Although it may seem preposterous through the modern lens, there was a time where Salt-N-Pepa were regarded as such a phenomenon that their 1995 landmark record Very Necessary outsold Wu Tang Clan’s debut by over 2 million units. Sex-positive before that phrase would enter the collective vernacular, offerings such as "None Of Your Business," "I’ll Take Your Man" and the universally known "Let’s Talk About Sex" cemented Salt, Pepa and DJ Spinderella as vocal proponents of a healthy love life. But as Sandra Denton— better known as Pepa— explained to The Guardian, one of their biggest hits has remained misconstrued to this day. "For 30 years, we have been telling people that 'Push It' isn’t about sex, but no one ever believes us. Honestly, for us, as young girls, it was about dancing. At one show they tried to censor us and the police were called to stand at the side of the stage, waiting for us to say something inappropriate. When we were singing 'Push It', they thought we were singing: “Pussy real good.” I ended up hollering at this policeman: 'It’s Push It! It’s about pushing it on the dancefloor.' We protested so much that eventually they let us go, and we didn’t get arrested."

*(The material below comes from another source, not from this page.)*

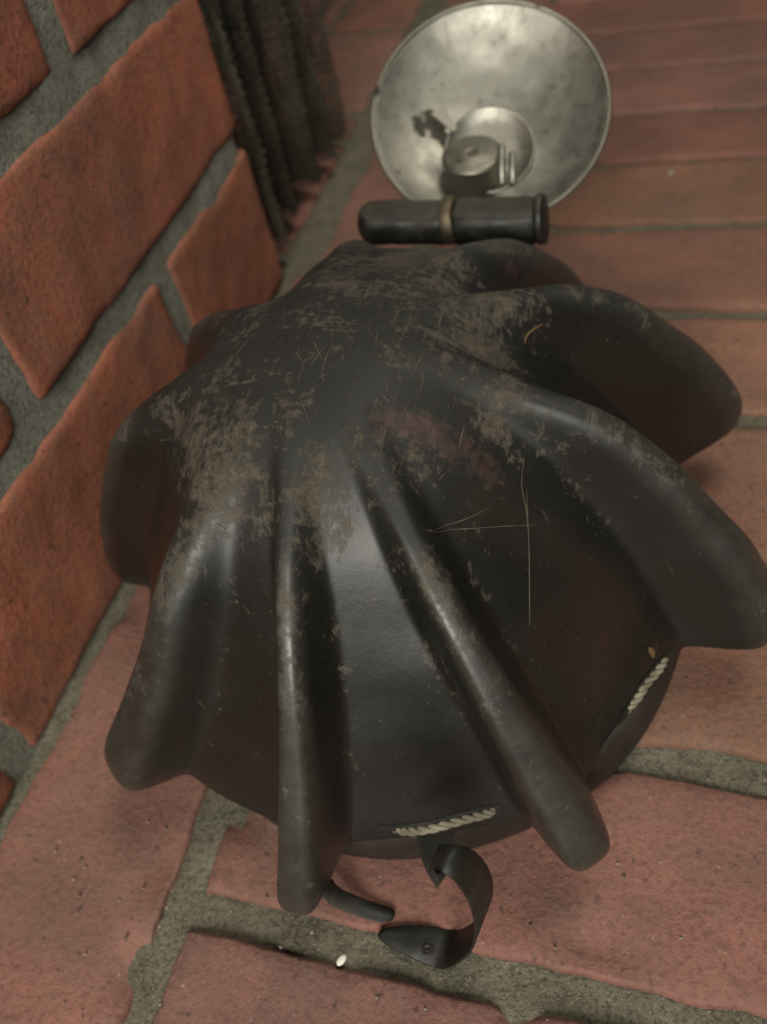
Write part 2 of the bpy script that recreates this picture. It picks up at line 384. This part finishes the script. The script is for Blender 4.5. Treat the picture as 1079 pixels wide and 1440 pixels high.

As ambiguous as the line may have been to some, one year on from Salt-N-Pepa’s commercial highpoint would see the arrival of a landmark project which took sexually suggestiveness to a whole new level. Distinguished as the highest selling record from a female MC of that era, Lil Kim’s Hard Core extracted the essence of the graphic bars that she’d delivered on Junior M.A.F.I.A’s “Get Money” and expounded on them over songs such as "Dreams," "Not Tonight" and the revolutionary sound of "Queen Bitch." Pivoting away from societal expectations in order to deliver herself to the masses with an authenticity that both male and female fans couldn’t help but gravitate to, the Queen Bee reflected on why she enlisted this approach during a 2016 piece in XXL.

Lil Kim, 1998 - Jim Spellman/WireImage/Getty Images

"The sexy part was just me," she explained. "Everyone felt like I should be me. I guess when they met me, by their words, they felt like that was the dope part about me. I was very fly already and super sexy as a young girl. They were also worried about me being so young and sexy and over-the-top provocative. They kind of marketed me as an older girl, even though I wasn’t. They just did not want me to change who I was, because everything I did was super sexy, and they were just like, that was dope, because it had never been done in the hard core, gangsta hip-hop music that I was making."

Placed on a fast-track to superstardom that enabled her to sell calendars featuring the BX’s first lady in a whole host of provocative snaps, her debut’s risqué contents sparked enough moral outrage that it was debated on the Rolanda Watts show under the guise of "Is Lil’ Kim Sexualizing Our Children?" Whatever side of that fence the general public landed on, it didn’t prevent Lil Kim from picking up platinum plaque after platinum plaque and setting the stage for present-day icons such as Nicki Minaj, Cardi B and Slip-N-Slide’s former heiress Trina. Sexual empowerment in today's rap landscape is as diverse as NoName to Young M.A, Saweetie to Megan Thee Stallion, with each individual refuting the idea that doing so somehow hampers a female’s credibility from their own unique vantage points.

Megan; who styled her own Tina Snow alias after her hero Pimp C’s "Tony Snow," told Mic that one of her main goals is to eschew the dichotomy between how a woman’s x-rated bars are viewed compared to that of their male counterparts. "I feel like female rappers are held to a standard," she proclaimed. "Like, you can only rap about peace and ‘Kumbaya’ and you’re supposed to be such a lady. I’m not scared to say what’s on my mind. I’m not scared to say what I want to do. If the boys can do it, we can do it too."

Lauded for her loquacious wordplay, Noname has had no qualms about bringing her sexuality to the forefront in the music. After delivering a mix of poignance and eroticism on Ghetto Sage’s debut track "Häagen Dazs," the rationale behind its poetic content was expanded on by way of a lengthy Twitter statement and put to notion that sexual imagery is only enlisted as a bridge to commercialism. "In this song I wanted to challenge myself to write about sex in a way that I feel is uncommon in public spaces. Like weed or liquor I enjoy sex recreationally but there are times when I’ve had sex as a form of escapism. In this verse I write about sadness as it relates to my partner’s body being synonymous with death. I fear for the lives of all black men globally, but there is something very devastating about knowing there is nothing I can do to guarantee safety for my partner when he goes into the world."

Megan Thee Stallion performing at the BET Hip-Hop Awards 2019 - Moses Robinson/Getty Images 

In the same vein as the Chicagoan artist, sexual explicitness in hip-hop is becoming increasingly utilized as a dissenting voice that challenges ignorance or any other constrictive taboos. Exploring the more amorous side of life through hip-hop has been unshackled from any perceived gatekeepers of the past and is now open to all.